To be raped by your cousin’s husband; be jailed for adultery as your attacker was married; to suffer the ignominy of global uproar about your jailing and assault, but be pardoned by presidential decree; and then to endure the shame and rejection from a conservative society that somehow held you to blame.

The solution in this society? Marry your attacker.

That’s what happened to Gulnaz, who was barely 16 when she was raped. She’s now carrying the third child of her attacker, Asadullah, who was convicted and jailed for 12 years — though this was then reduced.

Gulnaz’s plight — like so much in beleaguered Afghanistan — disappeared from the world’s gaze once she was pardoned and released courtesy of a presidential pardon. Instead of a new start, what followed for Gulnaz was a quiet, Afghan solution to the “problem” — a telling sign of where women’s rights stand in Afghanistan despite the billions that have poured into this country from the U.S. government and its NATO allies during more than a decade of war.

‘Rescued’ from shame

We found Gulnaz in her family home. Smile, the name of the daughter born of the rape, is now a shining little girl, bouncing around the house that her mother shares with Asadullah’s first wife — who is also Gulnaz’s cousin.

Asadullah agreed to let us speak with him and Gulnaz because, it seemed, he wanted to show us that things were now settled, that under Afghanistan’s version of social morality he had done the right thing. He had rescued Gulnaz from shame.

“If I hadn’t married her, (but) according to our traditions, she couldn’t have lived back in society,” he tells us. “Her brothers didn’t want to accept her back. Now, she doesn’t have any of those problems.”

Gulnaz remains subdued throughout our meeting and does not once look her husband in the eye. “I didn’t want to ruin the life of my daughter or leave myself helpless so I agreed to marry him,” she says. “We are traditional people. When we get a bad name, we prefer death to living with that name in society.”

As Smile attempts to pour tea, the other seven children in this household run around the courtyard. The first wife remains unseen in the house. A portrait of Gulnaz’s liberator in 2011, the then-president Hamid Karzai, hangs on the wall. But the sense of order here is undermined by the fact that this is a house built around a crime.

Pressure to marry

How Gulnaz ended up here requires some explanation. There was pressure upon her to marry her attacker after her release. But at the same time, other activists were trying to assist her with an asylum bid abroad.

“Unfortunately, Gulnaz was heavily pressured to marry her attacker by various people within the government which, in and of itself, was immensely disappointing,” her former attorney, an American citizen named Kimberley Motley, tells us.
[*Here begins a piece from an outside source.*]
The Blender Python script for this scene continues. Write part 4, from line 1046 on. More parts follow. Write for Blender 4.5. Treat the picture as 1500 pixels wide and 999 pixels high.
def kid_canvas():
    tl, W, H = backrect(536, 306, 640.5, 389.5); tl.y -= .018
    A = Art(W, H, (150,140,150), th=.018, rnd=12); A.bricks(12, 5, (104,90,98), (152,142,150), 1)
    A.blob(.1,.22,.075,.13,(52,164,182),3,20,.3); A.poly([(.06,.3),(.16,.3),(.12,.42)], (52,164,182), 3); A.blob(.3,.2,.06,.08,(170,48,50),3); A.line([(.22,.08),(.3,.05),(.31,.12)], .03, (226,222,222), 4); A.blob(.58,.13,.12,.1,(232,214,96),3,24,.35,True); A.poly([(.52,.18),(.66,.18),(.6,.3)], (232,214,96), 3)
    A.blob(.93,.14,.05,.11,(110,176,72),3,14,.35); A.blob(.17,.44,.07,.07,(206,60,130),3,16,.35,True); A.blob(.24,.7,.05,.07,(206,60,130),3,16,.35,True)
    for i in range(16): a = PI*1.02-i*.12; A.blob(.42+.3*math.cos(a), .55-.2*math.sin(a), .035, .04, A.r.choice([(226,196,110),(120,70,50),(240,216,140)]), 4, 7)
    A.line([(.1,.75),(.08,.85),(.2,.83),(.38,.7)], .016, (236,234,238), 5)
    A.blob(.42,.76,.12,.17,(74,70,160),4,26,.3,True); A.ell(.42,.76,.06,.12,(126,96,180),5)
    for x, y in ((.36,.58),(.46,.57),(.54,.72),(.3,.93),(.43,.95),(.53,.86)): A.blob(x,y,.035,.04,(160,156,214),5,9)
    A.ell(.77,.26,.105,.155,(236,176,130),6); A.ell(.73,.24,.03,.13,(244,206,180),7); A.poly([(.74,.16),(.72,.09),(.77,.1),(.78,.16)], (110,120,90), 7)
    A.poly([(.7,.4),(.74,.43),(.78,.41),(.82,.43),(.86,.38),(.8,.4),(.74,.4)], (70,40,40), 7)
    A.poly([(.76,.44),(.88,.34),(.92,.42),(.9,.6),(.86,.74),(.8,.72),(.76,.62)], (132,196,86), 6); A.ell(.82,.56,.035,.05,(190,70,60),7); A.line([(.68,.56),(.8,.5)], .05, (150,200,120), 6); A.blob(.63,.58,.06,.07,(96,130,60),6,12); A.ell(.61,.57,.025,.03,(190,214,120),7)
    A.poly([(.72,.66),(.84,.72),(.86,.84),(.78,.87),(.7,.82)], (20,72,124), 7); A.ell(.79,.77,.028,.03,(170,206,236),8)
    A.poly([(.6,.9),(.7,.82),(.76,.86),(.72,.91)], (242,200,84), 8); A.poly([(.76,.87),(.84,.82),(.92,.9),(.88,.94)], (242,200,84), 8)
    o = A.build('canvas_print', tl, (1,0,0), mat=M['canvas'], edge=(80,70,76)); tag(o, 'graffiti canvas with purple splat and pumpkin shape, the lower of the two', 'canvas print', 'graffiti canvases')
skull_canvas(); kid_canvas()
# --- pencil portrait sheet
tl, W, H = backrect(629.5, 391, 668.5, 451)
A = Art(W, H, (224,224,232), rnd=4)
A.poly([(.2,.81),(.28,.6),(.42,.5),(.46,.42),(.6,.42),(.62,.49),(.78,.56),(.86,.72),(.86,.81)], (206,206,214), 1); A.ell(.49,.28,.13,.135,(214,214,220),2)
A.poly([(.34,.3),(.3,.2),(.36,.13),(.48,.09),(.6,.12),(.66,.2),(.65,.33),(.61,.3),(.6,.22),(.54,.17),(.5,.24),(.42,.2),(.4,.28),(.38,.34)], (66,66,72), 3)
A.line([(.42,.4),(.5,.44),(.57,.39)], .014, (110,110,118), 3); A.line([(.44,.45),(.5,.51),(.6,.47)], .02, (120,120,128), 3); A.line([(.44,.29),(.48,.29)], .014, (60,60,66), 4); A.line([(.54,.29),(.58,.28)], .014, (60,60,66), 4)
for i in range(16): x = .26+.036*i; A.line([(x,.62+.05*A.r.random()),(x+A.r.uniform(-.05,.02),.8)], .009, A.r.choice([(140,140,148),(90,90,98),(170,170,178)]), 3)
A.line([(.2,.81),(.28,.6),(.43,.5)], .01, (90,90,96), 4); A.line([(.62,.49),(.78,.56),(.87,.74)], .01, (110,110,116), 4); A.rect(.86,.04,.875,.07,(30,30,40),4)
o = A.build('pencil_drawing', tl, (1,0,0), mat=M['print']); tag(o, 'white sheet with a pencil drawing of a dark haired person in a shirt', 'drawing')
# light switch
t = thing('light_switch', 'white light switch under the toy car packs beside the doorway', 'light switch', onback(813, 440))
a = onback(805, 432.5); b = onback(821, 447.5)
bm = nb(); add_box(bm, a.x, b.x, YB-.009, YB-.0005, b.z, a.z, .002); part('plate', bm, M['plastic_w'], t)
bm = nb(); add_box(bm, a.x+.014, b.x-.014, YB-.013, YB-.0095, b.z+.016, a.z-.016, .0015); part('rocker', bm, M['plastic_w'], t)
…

“Gulnaz was constantly told that neither she nor her daughter would be protected if she did not succumb to their pressure to marry… Gulnaz essentially became a prisoner of her environment.

“As an uneducated, young, single mother with no family support, it would have been an uphill battle for Gulnaz and her daughter.”

Local pressure won out. She was introduced to her attacker in the shelter where CNN first interviewed her upon release from prison. They talked and it was agreed she would marry him.

Most disturbingly, the woman who — despite knowing the stigma it would create around her — defiantly insisted she had been raped when we spoke nearly four years ago, now says she was told by her relatives to make up the allegations.

“Now she is beside me and knows that it was not as big as they had shown it,” says Asadullah.

“No I am not thinking about it anymore,” Gulnaz adds. “I don’t have a problem with him now and I don’t want to think about the past problems. My life is OK… I am happy with my life… It is going on.”

She is then permitted to talk with us alone. Asadullah moves away but stands close to the door of the room. Though she now maintains she was not raped, she explains her decision. She contradicts her husband, saying her brothers would have taken her back, had she not married him.

“My brothers opposed the marriage and told me to take my daughter and go to Pakistan to live with them instead,” she says. “But now we’re married, they disowned me and won’t see me again.”

Her decision was for her daughter.

“No, I couldn’t fulfill my wishes in life. I married this man; I cut relations with my family only to buy my daughter’s future.”

It is truly chilling to see how things have gone for Gulnaz after the level of international attention her story received — pregnant with the third child of the man who was once her rapist, accepting a life as his second wife, trapped in his home.